▶ Input records

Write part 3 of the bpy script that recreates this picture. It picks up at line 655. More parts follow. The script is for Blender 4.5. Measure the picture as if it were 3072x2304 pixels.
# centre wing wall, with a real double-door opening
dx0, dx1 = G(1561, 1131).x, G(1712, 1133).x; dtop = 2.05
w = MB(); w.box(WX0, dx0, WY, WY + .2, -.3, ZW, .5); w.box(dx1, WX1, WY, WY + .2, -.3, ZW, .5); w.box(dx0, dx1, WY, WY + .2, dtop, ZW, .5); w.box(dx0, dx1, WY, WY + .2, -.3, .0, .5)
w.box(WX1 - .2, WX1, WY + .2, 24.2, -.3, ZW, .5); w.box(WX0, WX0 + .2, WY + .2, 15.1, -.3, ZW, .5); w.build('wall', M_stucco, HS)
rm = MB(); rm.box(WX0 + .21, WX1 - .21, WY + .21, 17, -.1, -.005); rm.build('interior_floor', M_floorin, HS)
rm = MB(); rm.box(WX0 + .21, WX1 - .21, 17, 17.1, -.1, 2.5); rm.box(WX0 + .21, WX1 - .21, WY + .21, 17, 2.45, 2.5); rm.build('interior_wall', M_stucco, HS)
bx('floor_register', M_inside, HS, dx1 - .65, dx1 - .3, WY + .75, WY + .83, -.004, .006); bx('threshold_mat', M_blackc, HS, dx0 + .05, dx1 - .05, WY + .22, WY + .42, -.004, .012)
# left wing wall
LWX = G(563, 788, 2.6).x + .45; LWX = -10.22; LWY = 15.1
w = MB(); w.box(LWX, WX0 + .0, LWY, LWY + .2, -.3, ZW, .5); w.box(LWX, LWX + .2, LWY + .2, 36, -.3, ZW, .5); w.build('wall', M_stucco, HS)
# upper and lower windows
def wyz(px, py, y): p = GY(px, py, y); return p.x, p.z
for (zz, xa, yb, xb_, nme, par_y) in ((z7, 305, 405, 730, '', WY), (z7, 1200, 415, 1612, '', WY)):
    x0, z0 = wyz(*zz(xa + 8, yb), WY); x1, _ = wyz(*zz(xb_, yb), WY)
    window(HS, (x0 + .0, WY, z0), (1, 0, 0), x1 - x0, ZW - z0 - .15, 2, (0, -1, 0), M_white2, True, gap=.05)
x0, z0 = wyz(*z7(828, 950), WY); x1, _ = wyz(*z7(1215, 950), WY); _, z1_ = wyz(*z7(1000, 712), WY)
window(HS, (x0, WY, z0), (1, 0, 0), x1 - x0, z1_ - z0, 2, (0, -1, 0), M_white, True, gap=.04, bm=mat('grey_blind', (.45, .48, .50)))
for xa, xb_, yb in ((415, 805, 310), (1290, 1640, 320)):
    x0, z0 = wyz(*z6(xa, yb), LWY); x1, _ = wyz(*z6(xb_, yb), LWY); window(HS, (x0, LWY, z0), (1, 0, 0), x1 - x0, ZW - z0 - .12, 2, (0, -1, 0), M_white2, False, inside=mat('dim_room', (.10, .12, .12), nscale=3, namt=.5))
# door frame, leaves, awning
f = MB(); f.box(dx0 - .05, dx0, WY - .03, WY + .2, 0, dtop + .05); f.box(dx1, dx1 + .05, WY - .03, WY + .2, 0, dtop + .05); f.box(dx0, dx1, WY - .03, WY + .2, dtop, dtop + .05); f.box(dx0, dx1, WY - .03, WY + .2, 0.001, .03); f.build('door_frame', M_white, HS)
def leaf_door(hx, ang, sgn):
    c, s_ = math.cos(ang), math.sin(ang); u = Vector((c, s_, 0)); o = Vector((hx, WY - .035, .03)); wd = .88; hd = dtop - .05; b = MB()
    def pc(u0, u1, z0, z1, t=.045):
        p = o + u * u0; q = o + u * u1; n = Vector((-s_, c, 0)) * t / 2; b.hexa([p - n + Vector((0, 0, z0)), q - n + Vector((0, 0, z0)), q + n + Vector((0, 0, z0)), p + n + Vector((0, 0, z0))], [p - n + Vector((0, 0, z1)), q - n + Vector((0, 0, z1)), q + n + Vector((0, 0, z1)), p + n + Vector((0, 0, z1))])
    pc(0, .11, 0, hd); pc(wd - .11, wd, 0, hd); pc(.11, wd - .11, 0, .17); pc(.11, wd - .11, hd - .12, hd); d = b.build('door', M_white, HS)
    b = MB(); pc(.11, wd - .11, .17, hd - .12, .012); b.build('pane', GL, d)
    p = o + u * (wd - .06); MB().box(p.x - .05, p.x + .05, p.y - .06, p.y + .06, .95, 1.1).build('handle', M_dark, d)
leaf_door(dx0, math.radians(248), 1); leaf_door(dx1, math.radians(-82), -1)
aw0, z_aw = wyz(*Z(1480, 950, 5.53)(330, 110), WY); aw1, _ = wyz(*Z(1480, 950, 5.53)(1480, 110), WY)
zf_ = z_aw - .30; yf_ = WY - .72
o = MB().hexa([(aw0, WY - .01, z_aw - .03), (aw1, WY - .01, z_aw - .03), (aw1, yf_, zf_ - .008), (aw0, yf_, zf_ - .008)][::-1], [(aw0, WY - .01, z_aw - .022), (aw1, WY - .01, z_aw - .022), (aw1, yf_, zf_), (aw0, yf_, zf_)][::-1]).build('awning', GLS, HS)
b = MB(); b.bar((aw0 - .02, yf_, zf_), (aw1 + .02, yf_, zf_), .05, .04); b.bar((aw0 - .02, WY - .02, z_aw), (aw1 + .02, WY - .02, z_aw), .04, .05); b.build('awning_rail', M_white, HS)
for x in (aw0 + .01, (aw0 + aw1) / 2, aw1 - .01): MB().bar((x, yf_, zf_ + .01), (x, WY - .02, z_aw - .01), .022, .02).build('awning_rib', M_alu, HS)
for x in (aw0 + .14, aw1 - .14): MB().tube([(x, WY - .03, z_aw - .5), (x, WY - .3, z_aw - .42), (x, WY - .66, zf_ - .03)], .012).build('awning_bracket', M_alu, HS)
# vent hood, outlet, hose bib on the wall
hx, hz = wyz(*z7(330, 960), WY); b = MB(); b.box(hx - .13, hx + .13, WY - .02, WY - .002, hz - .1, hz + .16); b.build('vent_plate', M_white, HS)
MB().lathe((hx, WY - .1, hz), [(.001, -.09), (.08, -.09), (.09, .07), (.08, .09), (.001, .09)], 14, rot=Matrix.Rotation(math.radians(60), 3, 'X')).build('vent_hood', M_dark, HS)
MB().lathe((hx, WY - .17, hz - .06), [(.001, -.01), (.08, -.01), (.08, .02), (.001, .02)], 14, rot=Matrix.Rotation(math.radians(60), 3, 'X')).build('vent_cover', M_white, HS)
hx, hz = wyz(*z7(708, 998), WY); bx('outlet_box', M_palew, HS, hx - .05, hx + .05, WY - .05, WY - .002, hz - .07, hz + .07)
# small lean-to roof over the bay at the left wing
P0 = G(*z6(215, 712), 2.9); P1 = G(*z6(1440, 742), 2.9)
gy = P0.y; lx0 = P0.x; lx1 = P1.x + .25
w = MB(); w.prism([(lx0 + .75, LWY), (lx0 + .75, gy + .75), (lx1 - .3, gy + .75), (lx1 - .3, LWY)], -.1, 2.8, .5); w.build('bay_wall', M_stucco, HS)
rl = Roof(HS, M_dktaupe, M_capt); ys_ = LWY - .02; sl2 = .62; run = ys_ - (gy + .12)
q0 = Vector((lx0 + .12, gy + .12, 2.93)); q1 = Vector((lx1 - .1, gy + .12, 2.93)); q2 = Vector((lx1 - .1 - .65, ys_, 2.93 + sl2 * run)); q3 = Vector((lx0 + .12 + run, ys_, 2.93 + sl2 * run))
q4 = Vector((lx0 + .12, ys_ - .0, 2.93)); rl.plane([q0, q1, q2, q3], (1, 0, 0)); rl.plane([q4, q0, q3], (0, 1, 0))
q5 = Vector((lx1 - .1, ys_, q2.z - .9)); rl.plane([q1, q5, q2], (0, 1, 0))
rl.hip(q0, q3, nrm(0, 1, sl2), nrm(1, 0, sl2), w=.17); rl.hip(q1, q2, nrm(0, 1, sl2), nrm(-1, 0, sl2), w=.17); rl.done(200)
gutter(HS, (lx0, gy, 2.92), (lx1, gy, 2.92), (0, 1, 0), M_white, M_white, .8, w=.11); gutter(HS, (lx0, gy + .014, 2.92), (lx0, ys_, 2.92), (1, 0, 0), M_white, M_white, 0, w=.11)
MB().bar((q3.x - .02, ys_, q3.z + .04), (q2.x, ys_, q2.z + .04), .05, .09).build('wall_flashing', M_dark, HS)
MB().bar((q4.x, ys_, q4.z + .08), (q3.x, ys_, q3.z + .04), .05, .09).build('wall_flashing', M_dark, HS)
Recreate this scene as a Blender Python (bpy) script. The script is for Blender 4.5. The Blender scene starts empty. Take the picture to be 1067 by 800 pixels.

▶ Problem description
Tell how many lines of the records above hold the string "Blender". Give no other text.

▶ Output of the exercise
2